Today my home life is a blur of crayons, clay, and blocks, not to mention a fleet of construction vehicles and toilet paper rolls turned into weapons—often pointed in my direction. I’ve given up trying to stop the shooting, mostly because I’m too overwhelmed to spend my entire day playing peace cop—and I figure that if they are happily engaged I’ll get a chance to read the paper—but also because I trust that they won’t grow into men who believe that killing people is a sport. I hope to have accomplished at least this much as a mother. If I didn’t have sons, all the paper cannon-building would horrify me. But because I understand the tender hearts of both these boys in particular, I feel that it’s healthier for them to work out their aggression than to suppress it. (Who knows, maybe the mothers of playground bullies think the same way.)

That doesn’t mean that I’ve reconciled myself to the militaristic expectations our culture has for its boys. In 1976, in the shadow of the Vietnam War, Adrienne Rich wrote that under patriarchy, all mothers of sons worked for the army. Today, even with American forces stretched to their limits in Iraq, there is no draft. But the deeper truth of Rich’s statement still stings. Whenever I go to Target, I’m struck by how somber and boring the boys’ cargo pants and striped T-shirts are compared to the glittery oranges and pinks and purples across the aisle. And don’t get me started on the rows and rows of fighter jets (which my sons adore) and Legos that turn into endless variations on the grim reaper. Even though I find these norms dispiriting, I dress my sons in the standard American boy uniform and cut their hair short. And when the top item on Peter’s Christmas list was an aircraft carrier, I decided not to be too hard-core about my conscientious objections.

The other day I overheard Peter humming a tune from Mary Poppins. “We’re clearly soldiers in petticoats/And dauntless crusaders for women’s votes/Though we adore men individually/We agree that as a group they’re rather stupid.” I could tell by the way he was mumbling the words that it was the tune that mattered to him and that he hadn’t processed the song’s meaning. But listening to him did make me wonder how I’ll talk to him about the personal revolution his birth set in motion for me. While I hope that what my boys feel most powerfully is my unyielding love for them, I suspect that one day we will all have to reckon with the complicated emotions I brought into our family-making.

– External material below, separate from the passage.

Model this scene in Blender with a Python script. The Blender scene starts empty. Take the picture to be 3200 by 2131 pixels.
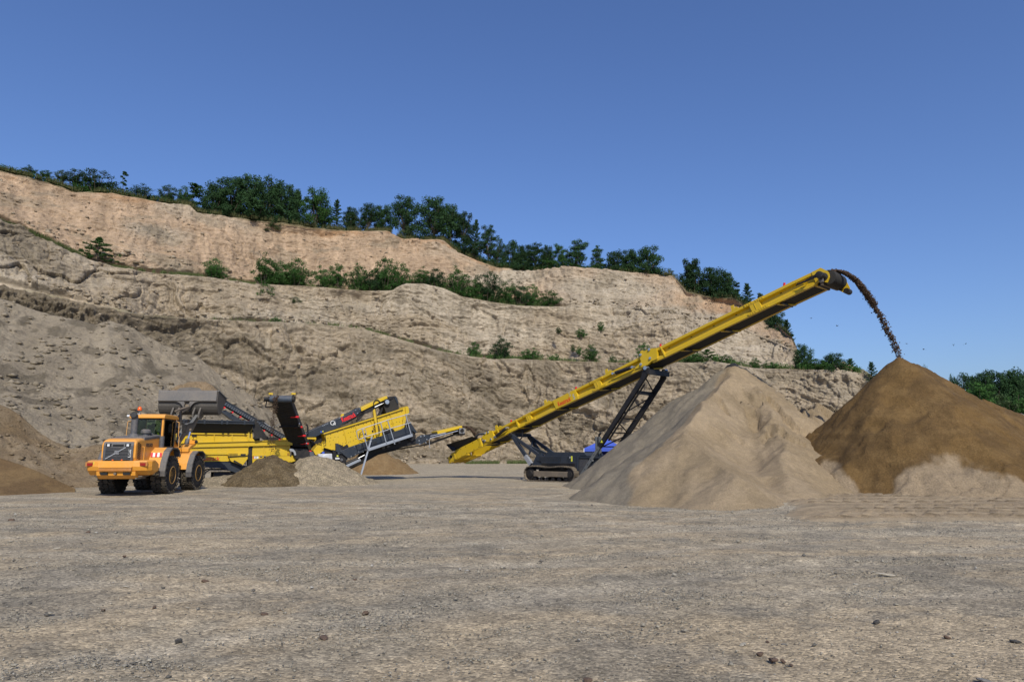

When Walter and I decided to have a third child, we agreed to adopt. Part of the reason was because we wanted to choose our baby’s gender, to parent a girl. Though I deeply love my boys, I still wish to put all those girl power philosophies into play. The desire is like a phantom limb. I wonder, though, about the crown of expectations I’ve made for my daughter. I’ll have to remember that she’s not a mini me. I’ll have to be supportive and bite my tongue, even if she wants to wear pink dresses and bake pies for the rest of her life.

Two weeks after that wretched first hockey practice, Peter learned that by pushing off the edge of his blade, he could travel farther than if he just walked across the ice. To glide and keep his balance was a thrill for him. Not to mention a revelation for me. A hockey player, I suddenly realized, must not only master the difficulties of skating, but combine that skill with quick reflexes and hand-eye coordination. In the glow of Peter’s newfound enthusiasm, nothing about hockey—except perhaps those infamous 5:30 a.m. ice times—repulsed me. When Peter scored a goal during a scrimmage, I was so excited that I called my mother from the rink.

Last week during practice, I wandered over to the vending machines near the main rink where members of a junior high team were being put through their drills. It wasn’t until I got closer that I was able to make out the ponytails falling down their padded backs. Before Peter was born, this would have been the only game at Parade Ice Garden that I cared about. Today it’s the icing on the cake. For as much as I would love to stay and cheer these girls on, I leave. My son is learning how to stickhandle. And I want to be there to see it.